Throughout the interview, Earle's Texas accent rages on nonstop. He is emotional about the topic and articulate, to the point of occasionally losing his breath. He also admits that he's tired, that his foremost calling is as a musician but that he won't rest until the death penalty is abolished -- largely because he believes it goes against human nature.

"The way death penalty cases work is, they need the victims' families to get juries to convict people and sentence them to death. Talk to any prosecutor: If you don't have a victim's family member to sit on the stand and give that victim's impact-type of testimony, you're not gonna get a death penalty (conviction). People aren't that willing to kill.

"And the forgotten victims are victims' family members. Bud Welch is a friend of mine, and his daughter died in that (Oklahoma City) bombing, and he travels around and speaks at some of the same events I do.

"He opposed the death penalty before the Oklahoma City bombing, and he still does today. And it's largely faith-based for him. The way he came to believe that it's wrong is because he's Catholic. Period. He was just raised to think that way."

For the moment, at least, Welch and Earle appear to be in the minority when it comes to the death penalty and especially when it comes to discussing McVeigh. Which means that May 16 will come and go, but its legacy could last for years.

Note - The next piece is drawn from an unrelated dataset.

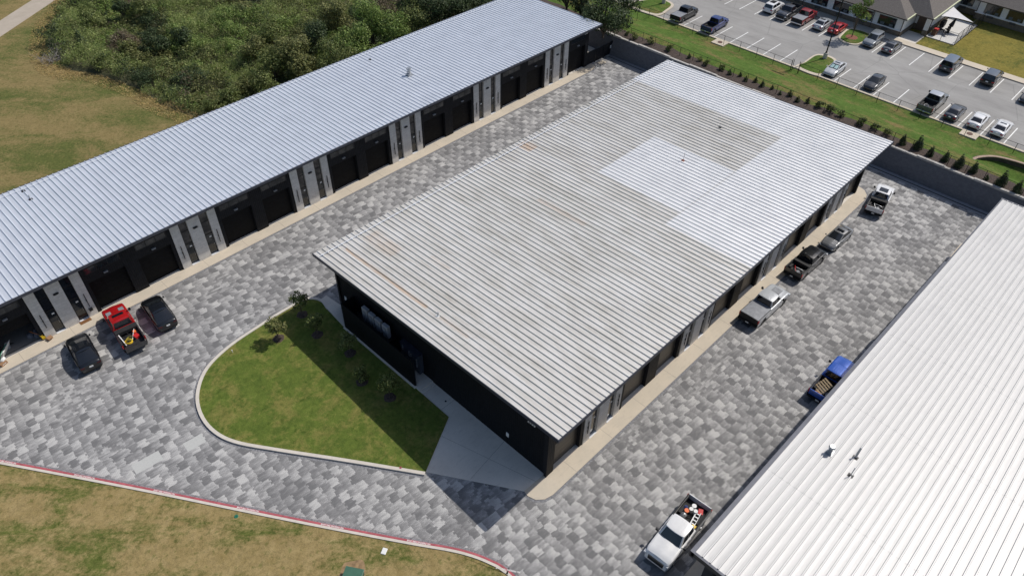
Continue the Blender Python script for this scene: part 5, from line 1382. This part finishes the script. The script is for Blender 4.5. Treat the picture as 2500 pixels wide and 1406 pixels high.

"Timothy McVeigh is going to be made into a martyr for some of the most extreme groups that exist in this country and some of the most dangerous. He's dying for what happened at Ruby Ridge and what happened at Waco, and he believes this," says Earle.

"Timothy McVeigh is a nut. Only nuts do what he did. And we're falling for it. We're falling right into it. Unless a miracle happens, we're going to kill him, and other people will die because we did it.

"There will be reprisals, and all of that blood will be on our hands, as well. Not the hands of the federal government, not the hands of George W. Bush, but my hands and your hands."